(Records from a data collection)
■ ■ ■
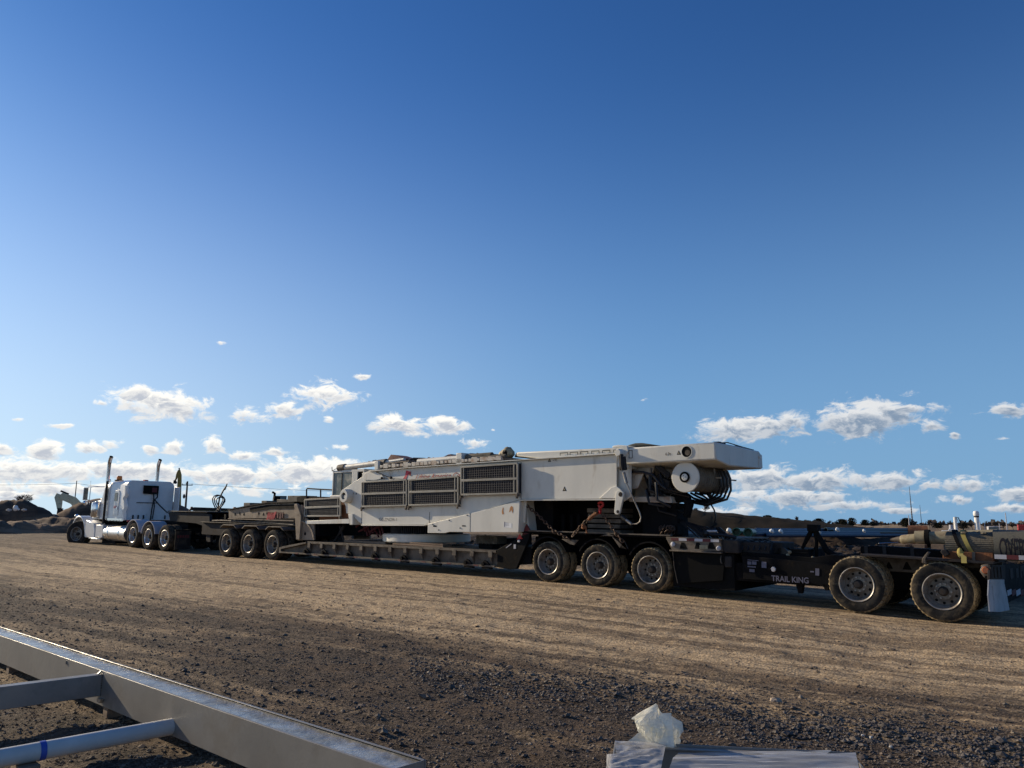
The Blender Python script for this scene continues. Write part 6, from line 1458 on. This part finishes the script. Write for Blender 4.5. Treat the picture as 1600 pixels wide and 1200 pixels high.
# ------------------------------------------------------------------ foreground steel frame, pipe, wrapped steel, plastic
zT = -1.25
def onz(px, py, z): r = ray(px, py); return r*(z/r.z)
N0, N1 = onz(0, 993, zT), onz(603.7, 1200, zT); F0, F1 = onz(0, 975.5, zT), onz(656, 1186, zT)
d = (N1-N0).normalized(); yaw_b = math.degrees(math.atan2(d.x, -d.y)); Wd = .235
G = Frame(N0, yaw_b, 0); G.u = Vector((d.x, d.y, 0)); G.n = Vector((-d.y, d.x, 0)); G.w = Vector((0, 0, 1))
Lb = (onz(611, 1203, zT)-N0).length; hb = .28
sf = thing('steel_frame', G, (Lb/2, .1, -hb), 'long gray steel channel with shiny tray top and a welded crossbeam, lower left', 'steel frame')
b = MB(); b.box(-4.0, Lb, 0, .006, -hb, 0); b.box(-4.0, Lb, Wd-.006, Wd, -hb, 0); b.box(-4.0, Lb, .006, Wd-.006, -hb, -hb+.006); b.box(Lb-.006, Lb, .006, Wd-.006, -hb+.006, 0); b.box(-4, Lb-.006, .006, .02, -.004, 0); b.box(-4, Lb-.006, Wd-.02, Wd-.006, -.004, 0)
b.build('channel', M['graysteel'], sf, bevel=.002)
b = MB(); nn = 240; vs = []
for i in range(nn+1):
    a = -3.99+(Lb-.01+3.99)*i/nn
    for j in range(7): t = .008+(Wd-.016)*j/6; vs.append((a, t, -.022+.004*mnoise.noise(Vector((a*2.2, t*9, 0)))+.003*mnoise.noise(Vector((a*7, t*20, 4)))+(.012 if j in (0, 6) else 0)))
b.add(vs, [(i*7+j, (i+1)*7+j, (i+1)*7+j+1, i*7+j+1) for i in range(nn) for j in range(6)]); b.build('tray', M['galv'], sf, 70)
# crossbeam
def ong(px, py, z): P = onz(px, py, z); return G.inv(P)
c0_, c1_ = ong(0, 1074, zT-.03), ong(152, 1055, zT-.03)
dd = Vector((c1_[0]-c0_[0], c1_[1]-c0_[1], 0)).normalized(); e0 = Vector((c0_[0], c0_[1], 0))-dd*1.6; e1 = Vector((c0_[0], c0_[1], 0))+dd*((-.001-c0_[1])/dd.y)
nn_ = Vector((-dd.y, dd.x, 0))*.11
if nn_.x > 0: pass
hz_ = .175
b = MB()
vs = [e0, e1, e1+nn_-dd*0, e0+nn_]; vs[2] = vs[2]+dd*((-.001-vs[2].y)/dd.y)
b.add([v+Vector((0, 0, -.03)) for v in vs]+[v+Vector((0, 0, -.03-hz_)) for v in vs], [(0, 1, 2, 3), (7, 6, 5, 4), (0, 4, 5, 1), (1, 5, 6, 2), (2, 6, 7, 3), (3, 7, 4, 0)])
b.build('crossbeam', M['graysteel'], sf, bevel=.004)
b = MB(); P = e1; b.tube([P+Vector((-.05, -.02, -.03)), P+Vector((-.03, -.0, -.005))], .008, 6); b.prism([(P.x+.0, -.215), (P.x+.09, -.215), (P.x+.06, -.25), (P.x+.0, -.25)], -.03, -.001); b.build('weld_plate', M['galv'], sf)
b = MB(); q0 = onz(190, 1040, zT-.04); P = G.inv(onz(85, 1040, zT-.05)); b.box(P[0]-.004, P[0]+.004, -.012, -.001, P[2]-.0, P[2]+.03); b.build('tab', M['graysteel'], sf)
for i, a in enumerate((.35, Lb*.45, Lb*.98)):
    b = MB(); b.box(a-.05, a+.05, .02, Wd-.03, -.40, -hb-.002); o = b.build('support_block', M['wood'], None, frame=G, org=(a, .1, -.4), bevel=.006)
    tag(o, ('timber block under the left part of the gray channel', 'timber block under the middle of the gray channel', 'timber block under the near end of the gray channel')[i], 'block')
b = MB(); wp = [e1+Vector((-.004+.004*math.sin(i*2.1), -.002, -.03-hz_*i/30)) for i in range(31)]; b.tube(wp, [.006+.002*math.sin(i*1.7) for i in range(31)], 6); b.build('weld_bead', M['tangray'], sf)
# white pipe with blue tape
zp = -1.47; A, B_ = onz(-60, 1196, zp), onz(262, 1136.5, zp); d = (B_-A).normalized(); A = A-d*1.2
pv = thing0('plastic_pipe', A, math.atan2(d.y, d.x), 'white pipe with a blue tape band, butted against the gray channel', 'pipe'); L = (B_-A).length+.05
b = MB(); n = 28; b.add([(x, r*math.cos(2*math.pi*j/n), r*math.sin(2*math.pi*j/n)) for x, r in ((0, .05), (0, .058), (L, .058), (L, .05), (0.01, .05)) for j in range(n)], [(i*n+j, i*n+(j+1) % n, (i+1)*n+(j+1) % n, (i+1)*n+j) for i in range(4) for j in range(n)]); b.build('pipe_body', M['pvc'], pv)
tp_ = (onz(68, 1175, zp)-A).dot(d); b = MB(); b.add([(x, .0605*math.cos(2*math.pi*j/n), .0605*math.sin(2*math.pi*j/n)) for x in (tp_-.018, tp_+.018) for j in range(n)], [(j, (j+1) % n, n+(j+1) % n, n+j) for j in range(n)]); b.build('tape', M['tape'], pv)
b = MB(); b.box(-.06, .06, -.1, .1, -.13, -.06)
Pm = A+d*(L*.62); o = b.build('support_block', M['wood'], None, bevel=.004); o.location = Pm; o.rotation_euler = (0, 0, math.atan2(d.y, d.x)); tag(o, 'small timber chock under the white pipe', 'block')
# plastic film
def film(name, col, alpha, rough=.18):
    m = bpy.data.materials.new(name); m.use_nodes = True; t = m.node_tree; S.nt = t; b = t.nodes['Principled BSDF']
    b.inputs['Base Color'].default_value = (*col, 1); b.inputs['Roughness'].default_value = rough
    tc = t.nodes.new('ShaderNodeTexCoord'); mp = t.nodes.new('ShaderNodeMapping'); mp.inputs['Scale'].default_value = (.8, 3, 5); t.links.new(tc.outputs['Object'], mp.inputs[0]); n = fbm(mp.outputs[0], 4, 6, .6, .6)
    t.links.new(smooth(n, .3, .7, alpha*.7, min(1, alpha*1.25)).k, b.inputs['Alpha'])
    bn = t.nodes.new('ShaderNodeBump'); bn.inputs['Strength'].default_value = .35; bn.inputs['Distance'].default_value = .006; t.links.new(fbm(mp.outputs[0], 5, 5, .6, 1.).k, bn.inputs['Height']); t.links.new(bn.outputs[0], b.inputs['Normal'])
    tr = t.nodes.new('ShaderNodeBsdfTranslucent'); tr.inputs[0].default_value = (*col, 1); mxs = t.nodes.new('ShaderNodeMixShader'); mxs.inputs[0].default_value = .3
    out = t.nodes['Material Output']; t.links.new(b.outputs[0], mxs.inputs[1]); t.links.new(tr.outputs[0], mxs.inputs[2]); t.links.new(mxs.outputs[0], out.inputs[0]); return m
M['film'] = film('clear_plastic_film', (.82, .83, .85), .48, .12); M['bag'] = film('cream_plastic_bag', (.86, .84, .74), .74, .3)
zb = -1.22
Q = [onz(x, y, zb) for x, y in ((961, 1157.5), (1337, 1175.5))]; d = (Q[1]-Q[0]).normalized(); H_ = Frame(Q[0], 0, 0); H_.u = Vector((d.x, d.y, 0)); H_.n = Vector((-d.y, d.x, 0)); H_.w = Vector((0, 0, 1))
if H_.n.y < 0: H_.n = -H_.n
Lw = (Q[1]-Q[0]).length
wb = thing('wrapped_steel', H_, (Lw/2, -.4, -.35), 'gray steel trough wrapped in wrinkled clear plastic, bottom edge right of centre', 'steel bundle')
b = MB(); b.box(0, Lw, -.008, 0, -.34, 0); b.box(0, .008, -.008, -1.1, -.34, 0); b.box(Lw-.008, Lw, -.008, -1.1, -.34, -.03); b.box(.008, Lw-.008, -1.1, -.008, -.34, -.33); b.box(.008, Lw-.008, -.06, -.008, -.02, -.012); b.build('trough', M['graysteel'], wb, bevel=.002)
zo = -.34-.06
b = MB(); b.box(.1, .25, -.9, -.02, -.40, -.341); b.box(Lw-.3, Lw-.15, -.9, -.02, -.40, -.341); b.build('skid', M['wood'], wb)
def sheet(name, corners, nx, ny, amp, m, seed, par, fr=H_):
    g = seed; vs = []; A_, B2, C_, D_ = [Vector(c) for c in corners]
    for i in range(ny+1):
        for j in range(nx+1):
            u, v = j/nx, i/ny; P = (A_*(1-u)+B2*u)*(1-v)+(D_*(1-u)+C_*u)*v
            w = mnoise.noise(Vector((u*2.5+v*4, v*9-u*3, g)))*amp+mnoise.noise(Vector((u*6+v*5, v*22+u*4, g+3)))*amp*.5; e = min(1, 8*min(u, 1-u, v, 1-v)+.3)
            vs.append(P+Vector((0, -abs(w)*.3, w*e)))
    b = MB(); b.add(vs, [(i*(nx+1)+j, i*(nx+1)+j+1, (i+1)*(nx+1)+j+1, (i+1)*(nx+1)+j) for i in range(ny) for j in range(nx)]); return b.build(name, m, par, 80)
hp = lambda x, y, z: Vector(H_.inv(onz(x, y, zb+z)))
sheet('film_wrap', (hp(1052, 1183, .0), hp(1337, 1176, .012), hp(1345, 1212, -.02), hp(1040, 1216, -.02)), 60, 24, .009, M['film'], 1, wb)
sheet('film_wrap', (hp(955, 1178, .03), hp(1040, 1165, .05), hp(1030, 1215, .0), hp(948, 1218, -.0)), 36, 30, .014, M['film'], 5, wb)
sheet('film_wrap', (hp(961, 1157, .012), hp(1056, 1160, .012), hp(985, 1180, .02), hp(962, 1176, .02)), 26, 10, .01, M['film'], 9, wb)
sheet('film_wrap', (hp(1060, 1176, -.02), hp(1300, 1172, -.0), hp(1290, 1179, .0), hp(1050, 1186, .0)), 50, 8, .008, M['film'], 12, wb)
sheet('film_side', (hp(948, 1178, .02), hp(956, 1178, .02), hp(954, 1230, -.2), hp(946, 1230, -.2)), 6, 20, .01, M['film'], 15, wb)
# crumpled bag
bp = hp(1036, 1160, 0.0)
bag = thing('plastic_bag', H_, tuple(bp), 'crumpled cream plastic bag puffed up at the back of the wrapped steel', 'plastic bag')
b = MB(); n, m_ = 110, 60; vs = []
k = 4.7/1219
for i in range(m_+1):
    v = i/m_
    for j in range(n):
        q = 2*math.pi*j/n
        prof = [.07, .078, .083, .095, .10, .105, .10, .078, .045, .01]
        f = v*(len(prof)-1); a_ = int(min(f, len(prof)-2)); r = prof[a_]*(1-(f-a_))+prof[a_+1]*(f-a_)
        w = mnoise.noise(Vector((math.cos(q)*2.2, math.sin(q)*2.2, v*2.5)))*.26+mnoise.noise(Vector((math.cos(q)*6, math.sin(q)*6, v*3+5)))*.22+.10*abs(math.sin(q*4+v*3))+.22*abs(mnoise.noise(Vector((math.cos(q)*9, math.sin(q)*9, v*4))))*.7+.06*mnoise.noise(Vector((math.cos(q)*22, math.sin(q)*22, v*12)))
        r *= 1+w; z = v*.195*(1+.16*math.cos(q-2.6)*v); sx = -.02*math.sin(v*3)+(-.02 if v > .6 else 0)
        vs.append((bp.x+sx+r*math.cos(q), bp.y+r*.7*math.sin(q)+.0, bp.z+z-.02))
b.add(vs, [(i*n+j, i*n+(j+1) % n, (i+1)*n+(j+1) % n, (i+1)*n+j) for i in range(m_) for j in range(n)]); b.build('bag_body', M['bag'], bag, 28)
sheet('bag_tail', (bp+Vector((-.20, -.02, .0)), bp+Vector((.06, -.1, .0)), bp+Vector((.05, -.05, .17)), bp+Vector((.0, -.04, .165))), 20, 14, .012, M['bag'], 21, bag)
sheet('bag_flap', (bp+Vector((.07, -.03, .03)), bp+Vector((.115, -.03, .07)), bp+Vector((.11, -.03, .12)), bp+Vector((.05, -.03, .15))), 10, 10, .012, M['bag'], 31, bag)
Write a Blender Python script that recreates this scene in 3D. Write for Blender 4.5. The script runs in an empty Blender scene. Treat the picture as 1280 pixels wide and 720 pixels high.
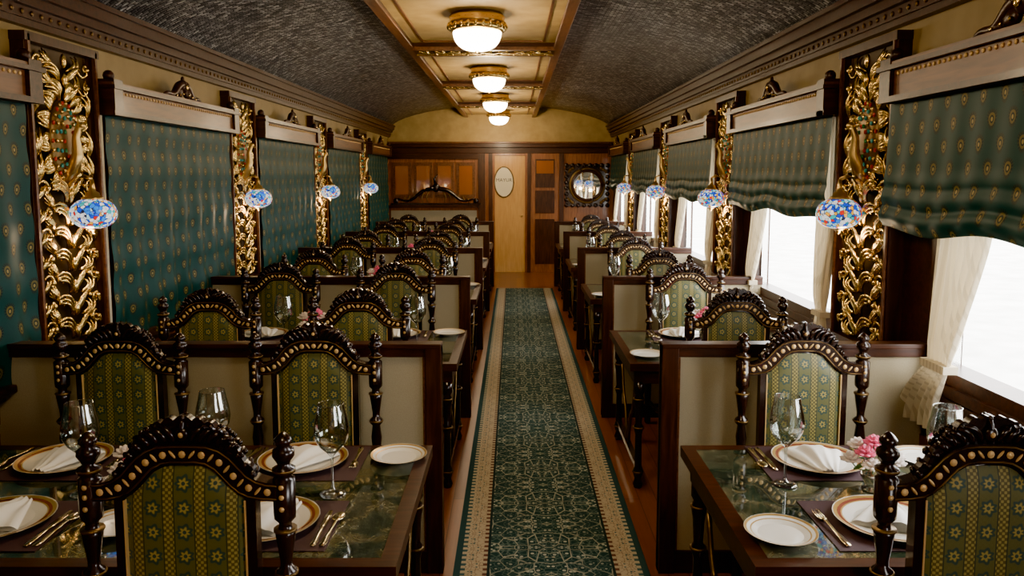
■ ■ ■
- Task description -
Identify the lines that contain the string "wide", and copy every one of them.

- The reply -
The Blender Python script for this scene continues. Write part 6, from line 1458 on. This part finishes the script. Write for Blender 4.5. Treat the picture as 1600 pixels wide and 1200 pixels high.
Write a Blender Python script that recreates this scene in 3D. Write for Blender 4.5. The script runs in an empty Blender scene. Treat the picture as 1280 pixels wide and 720 pixels high.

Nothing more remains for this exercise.